Python Try-Except inside of Function

Question

I've got a pretty good understanding of python's try-except clause, but I'm encountering problems when trying to put it inside of a function.

>>> def tryAppend(child, parent):
...     try:
...             parent.append(child)
...     except NameError:
...             print "WRONG NAME"
>>> var1 = []
>>> var2 = 'test2'
>>> tryAppend(var2, var1)  #works, no error
>>> tryAppend(foo, var1)
Traceback (most recent call last):
  File "<stdin>", line 1, in <module>
NameError: name 'foo' is not defined

it is almost like python doesn't see the try: statement. Any help is appreciated.

Answer 1

def tryAppend(child, parent):
    try:
        global temp_list
        temp_list = [child]
        script = "global " + str(parent) +  '\n' + str(parent) + " = " + str(parent) + " + temp_list" + '\n' + "print('List already exists, only append')"
        return exec(script)
    except NameError:
        print("List does not exist, creating list")
        string_e_1 = "global " + str(parent) +  '\n' + str(parent) + " = temp_list"
        return exec(string_e_1)

Answer 2

(Duplicates of this question also here and here)
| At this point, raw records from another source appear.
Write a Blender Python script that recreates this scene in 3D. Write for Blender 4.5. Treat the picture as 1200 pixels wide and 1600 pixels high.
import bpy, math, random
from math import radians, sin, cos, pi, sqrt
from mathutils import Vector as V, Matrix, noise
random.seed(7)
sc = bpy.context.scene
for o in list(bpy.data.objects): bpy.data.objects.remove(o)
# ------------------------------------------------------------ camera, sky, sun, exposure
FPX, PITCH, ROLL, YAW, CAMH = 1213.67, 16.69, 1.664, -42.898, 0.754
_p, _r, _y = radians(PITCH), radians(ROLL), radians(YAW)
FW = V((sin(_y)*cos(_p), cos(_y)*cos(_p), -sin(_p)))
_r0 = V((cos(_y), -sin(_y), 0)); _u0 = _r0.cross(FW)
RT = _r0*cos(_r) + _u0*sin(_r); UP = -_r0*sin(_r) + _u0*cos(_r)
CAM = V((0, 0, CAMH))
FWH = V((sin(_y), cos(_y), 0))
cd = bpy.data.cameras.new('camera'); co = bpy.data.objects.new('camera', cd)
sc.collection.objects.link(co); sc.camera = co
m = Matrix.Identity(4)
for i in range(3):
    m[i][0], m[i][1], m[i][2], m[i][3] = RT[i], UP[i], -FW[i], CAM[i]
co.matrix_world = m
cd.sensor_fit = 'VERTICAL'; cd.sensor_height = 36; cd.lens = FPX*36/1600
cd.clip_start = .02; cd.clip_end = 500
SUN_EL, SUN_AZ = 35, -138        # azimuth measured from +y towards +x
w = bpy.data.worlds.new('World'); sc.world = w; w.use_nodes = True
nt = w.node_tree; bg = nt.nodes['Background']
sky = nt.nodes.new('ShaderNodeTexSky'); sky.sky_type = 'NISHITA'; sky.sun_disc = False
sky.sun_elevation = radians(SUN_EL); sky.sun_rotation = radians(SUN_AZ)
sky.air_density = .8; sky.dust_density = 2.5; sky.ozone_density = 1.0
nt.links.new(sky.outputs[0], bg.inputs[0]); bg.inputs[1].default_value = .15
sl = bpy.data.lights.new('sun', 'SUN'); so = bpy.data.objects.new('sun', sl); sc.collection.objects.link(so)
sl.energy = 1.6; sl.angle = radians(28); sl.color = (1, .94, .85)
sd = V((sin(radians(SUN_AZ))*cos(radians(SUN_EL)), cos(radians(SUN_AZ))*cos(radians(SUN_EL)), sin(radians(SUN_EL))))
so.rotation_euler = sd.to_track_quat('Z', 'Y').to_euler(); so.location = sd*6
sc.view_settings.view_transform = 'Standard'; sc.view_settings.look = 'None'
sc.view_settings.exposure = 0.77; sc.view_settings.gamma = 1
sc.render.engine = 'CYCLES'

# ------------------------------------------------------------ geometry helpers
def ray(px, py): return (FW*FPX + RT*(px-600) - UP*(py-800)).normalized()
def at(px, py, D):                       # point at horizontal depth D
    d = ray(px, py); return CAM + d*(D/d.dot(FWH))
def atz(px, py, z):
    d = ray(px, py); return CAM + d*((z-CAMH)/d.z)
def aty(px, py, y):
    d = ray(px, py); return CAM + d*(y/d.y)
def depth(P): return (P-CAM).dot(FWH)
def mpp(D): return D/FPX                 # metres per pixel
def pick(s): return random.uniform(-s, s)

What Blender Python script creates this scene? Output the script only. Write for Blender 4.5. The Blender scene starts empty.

In Python 3, you can avoid this issue by passing a lambda function into the function containing the try-except. For example, this first block will throw an error:

def trying_fn1(foo):
    try:
        print(foo)
    except ZeroDivisionError:
        print('Cannot divide a number by zero.')

trying_fn1(10/0)

Traceback (most recent call last):
    File "<stdin>", line 1, in <module> trying_fn1(10/0)
ZeroDivisionError: division by zero

But this next function accepts a lambda function which it executes inside the try-except:

def trying_fn2(lambda_foo):
    try:
        print(lambda_foo())
    except ZeroDivisionError:
        print('Cannot divide a number by zero.')
    
lambda_foo = lambda: 10/0
trying_fn2(lambda_foo)
Cannot divide a number by zero.

Hope this helps! If there's a new or better way to do this, happy to take suggestions!

Answer 3

tryAppend(foo, var1) is evaluated (roughly) in this order:

1. Fetch the object tryAppend references
2. Fetch the object foo references
3. Fetch the object var1 references
4. Call the first with the second and third as arguments (=do whatever the function tryAppend does, uncluding the try-except)

The error occurs at #2, long before the function and the try block is entered. In fact, the try block cannot to throw a NameError, as the only names used are parent and child, both being arguments and thus always available (if .append does not exist, that's an AttributeError).

In the same way, the following code will not print "caught it" because the exception is raised before the try block is executed:

raise Exception("Catch me if you can")
try:
    pass # do nothing
except:
    print "caught it"

Answer 4

For someone who is looking for how to use try except construction inside of the function. I am not sure whether it is a good programming style, but it works.

You can put string arguments to the function. It will be evaluated correctly and then you can use exec inside of the function:

def tryAppend(child, parent):
    try:
        script = parent + '.append(' + child + ')'
        exec script
        return parent
    except NameError:
        print "WRONG NAME"
var1 = []
var2 = 'test2'
tryAppend('var2', 'var1')
tryAppend('foo', 'var1')

Answer 5

foo exception happens even before you enter the function tryAppend() i.e. outside of the function.

Answer 6

The NameError is being thrown when the name 'foo' is evaluated, which is before entering the function. Therefore the try/except within the function isn't relevant.

Answer 7

The name error is happening before it ever gets into tryAppend. It evaluates the value of foo when trying to pass it to the function. This works:

def tryAppend(child, parent):
    parent.append(child)

var1 = []
try:
    tryAppend(foo, var1)
except NameError:
    print 'WRONG NAME'

Answer 8

This has nothing to do with your exception handler. The error you are seeing is because "foo" is not defined anywhere.